Willow2010's picture

I think I would tell DH that it is making you run behind in the mornings so they (the kids parents) need to find a different way to get the kid to school.

Sweetnothings's picture

Perhaps it's time for YOUR work to require you coming in a little earlier too, no one could argue with that, and new arrangements would have to be made. No one could argue your work and schedule are less important, could they ??

TASHA1983's picture

I completely agree with you!!! I went into dating my BF with an open mind for the most part. Before my BF I dated a man with a daughter and it was awful, I hated it and swore I would never date a man with kids again! I met this man, and he is amazing, his only downfall, kids (only one in the pic)!!! Ugh!

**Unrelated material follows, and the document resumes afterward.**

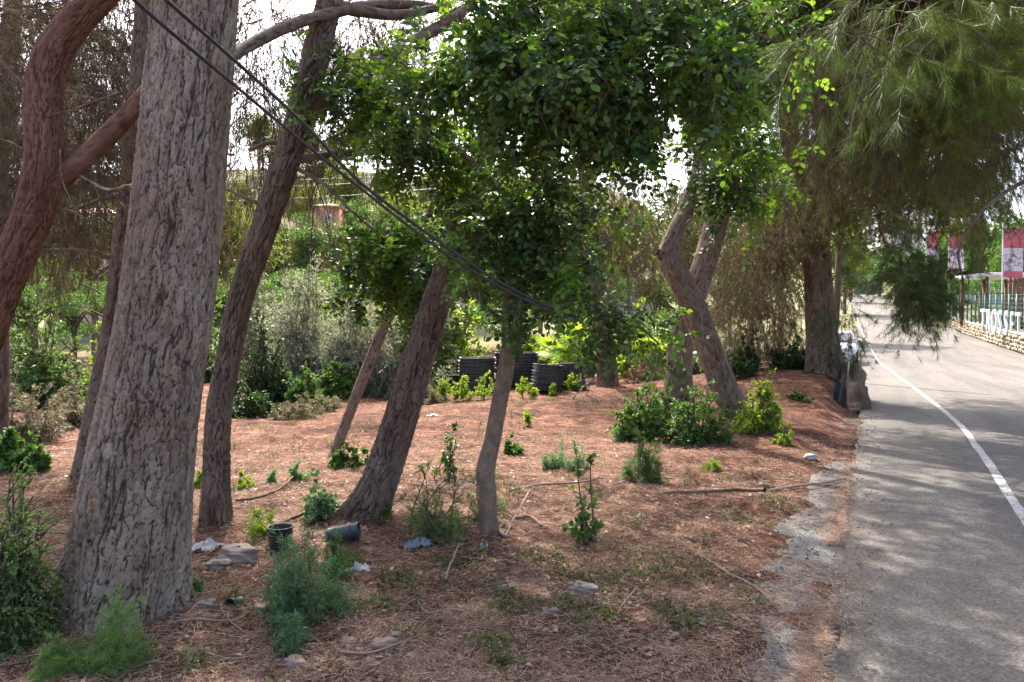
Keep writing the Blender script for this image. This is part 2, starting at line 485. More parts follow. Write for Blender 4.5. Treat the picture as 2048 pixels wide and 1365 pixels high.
c = mixc(n, .8, c, mixc(n, ramp(n, n4, [(.38, (0, 0, 0)), (.62, (1, 1, 1))]), (.5, .47, .45), (1.4, 1.4, 1.4)), 'MULTIPLY')
# green scrub tone on the far hillside only
geo = n.nodes.new('ShaderNodeNewGeometry'); sep = n.nodes.new('ShaderNodeSeparateXYZ'); n.links.new(geo.outputs['Position'], sep.inputs[0])
far = N_(n, 'ShaderNodeMapRange'); far.inputs[1].default_value = 30; far.inputs[2].default_value = 55
n.links.new(sep.outputs['Y'], far.inputs[0])
c = mixc(n, far.outputs[0], c, mixc(n, n1, (.10, .12, .045), (.24, .21, .12)))
surf(n, c, .95, .1, mixc(n, .5, n2, n4), 1.0, .035)
M['forest_floor'] = m
g = obj('ground', mesh_np('ground', np.stack([X, Y, Z], -1).reshape(-1, 3), [ring_faces(len(gy), len(gx), False)], True), 'forest_floor')
tag(g, kind='structure')

# ---- asphalt
def asphalt(name, lo, mid, hi, tint):
    m, n = nodes(name)
    v = obj_coord(n)
    sp = N_(n, 'ShaderNodeTexVoronoi'); sp.inputs['Scale'].default_value = 85; n.links.new(v, sp.inputs['Vector'])
    ag = ramp(n, sp.outputs['Color'], [(.2, lo), (.5, mid), (.85, hi)])
    big = noise(n, v, .35, 4); med = noise(n, v, 4, 5, .7)
    c = mixc(n, .75, ag, mixc(n, big, (.72, .72, .74), (1.3, 1.27, 1.22)), 'MULTIPLY')
    c = mixc(n, .6, c, mixc(n, med, (.7, .7, .7), (1.3, 1.3, 1.3)), 'MULTIPLY')
    mp = n.nodes.new('ShaderNodeMapping'); mp.vector_type = 'TEXTURE'; mp.inputs['Rotation'].default_value = (0, 0, -.435); mp.inputs['Scale'].default_value = (1, 14, 1)
    n.links.new(v, mp.inputs[0])
    trk = noise(n, mp.outputs[0], 1.3, 4, .6)          # wheel tracks along the road
    c = mixc(n, .8, c, ramp(n, trk, [(.36, (.72, .72, .74)), (.5, (1, 1, 1)), (.64, (1.25, 1.23, 1.2))]), 'MULTIPLY')
    stn = ramp(n, noise(n, v, 1.6, 5, .7), [(.30, (.55, .54, .53)), (.40, (1, 1, 1))])
    c = mixc(n, 1.0, c, stn, 'MULTIPLY')
    # bitumen seams
    wv = N_(n, 'ShaderNodeTexVoronoi', feature='DISTANCE_TO_EDGE'); wv.inputs['Scale'].default_value = .42
    d = n.nodes.new('ShaderNodeVectorMath'); d.operation = 'ADD'
    nz = N_(n, 'ShaderNodeTexNoise'); nz.inputs['Scale'].default_value = 2.5; nz.inputs['Detail'].default_value = 5; n.links.new(v, nz.inputs['Vector'])
    mlt = n.nodes.new('ShaderNodeVectorMath'); mlt.operation = 'SCALE'; mlt.inputs[3].default_value = .5
    n.links.new(nz.outputs['Color'], mlt.inputs[0]); n.links.new(v, d.inputs[0]); n.links.new(mlt.outputs[0], d.inputs[1]); n.links.new(d.outputs[0], wv.inputs['Vector'])
    cr = ramp(n, wv.outputs[0], [(.004, (1, 1, 1)), (.012, (0, 0, 0))])
    gate = ramp(n, noise(n, v, .5, 2), [(.5, (0, 0, 0)), (.6, (1, 1, 1))])
    k = mixc(n, 1.0, cr, gate, 'MULTIPLY')
    c = mixc(n, k, c, (.06, .058, .055))
    c = mixc(n, 1.0, c, tint, 'MULTIPLY')
    surf(n, c, .88, .3, sp.outputs['Distance'], .7, .006)
    return m
M['asphalt'] = asphalt('asphalt', (.06, .0585, .057), (.089, .0865, .084), (.13, .126, .121), (1.08, 1.0, .90))
M['concrete'] = asphalt('old_concrete', (.08, .08, .079), (.115, .115, .113), (.16, .158, .155), (1.03, 1.0, .95))
def strip(ys, xl, xr, zoff, nx):
    t = np.linspace(0, 1, nx)[None]
    Xs = xl[:, None] * (1 - t) + xr[:, None] * t
    Ys = np.repeat(ys[:, None], nx, 1)
    Zs = prof(Ys) + zoff
    return np.stack([Xs, Ys, Zs], -1)
ys = axis([(-20, 1, .5), (1, 17, .04), (17, 80, .5), (80, 200, 2)])
jag = (fbm(ys * 2.2, ys * 0 + 3, 61, 4) - .47) * .16 + (fbm(ys * .5, ys * 0 + 9, 66, 2) - .4) * .12
jag = jag * (1 - sstep(15, 17, ys)) + 0.05 * sstep(0.62, .7, vnoise(ys * 1.7, ys * 0, 71)) * (ys < 15)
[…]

I went into it and tried my best. Spent time with his kid and all of us together etc. but being around him and how he is just made me dislike him and make me NOT want to be around him EVER.

I was open and honest with my BF about how I felt and that I didnt want to be around his kid and I dont want ANYTHING to do with him either. Thankfully, he understood and respected my feelings. And he is completely ok with it! Of course he is sad that he doesnt get to see me or spend time with me when he has his S10 EOWE but he understands my feelings and it all works out great!!!

It is VERY important to be honest with the man/woman that you plan to be with and possibly marry! I may not tell him the UNRATED version of how I feel about/towards his kid BUT he does know how I feel and he understands and respects it.

I think alot of things would be alot better for alot of SM/SD if they were just open and honest about their feelings for their partners kids. At least if they know how you feel you dont have to hold it in and let guilt etc get the better of you AND you/they can decide if being together is actually worth it and going to work out. Just my opinion on it Smile

maree80's picture

I was niave to think that when we got married, I would feel differently about his son....after almost 2 years I still feel the same, sometimes I think I might even feel worse about him!!! I'm really not a bad person, but everything this kids does irritates me!! The way he talks, walks, eats, smells....I just wish I could get over this but don't know how!!! My DH is good to my DD's14 (twins) who live with us full time, but I just can't seem to even find one thing that doesnt annoy me about ss8.

If I could change my work I would, but I run my own business so DH knows that my boss wouldn't ask me to come in early!!

I think I might need a psychiatrist!!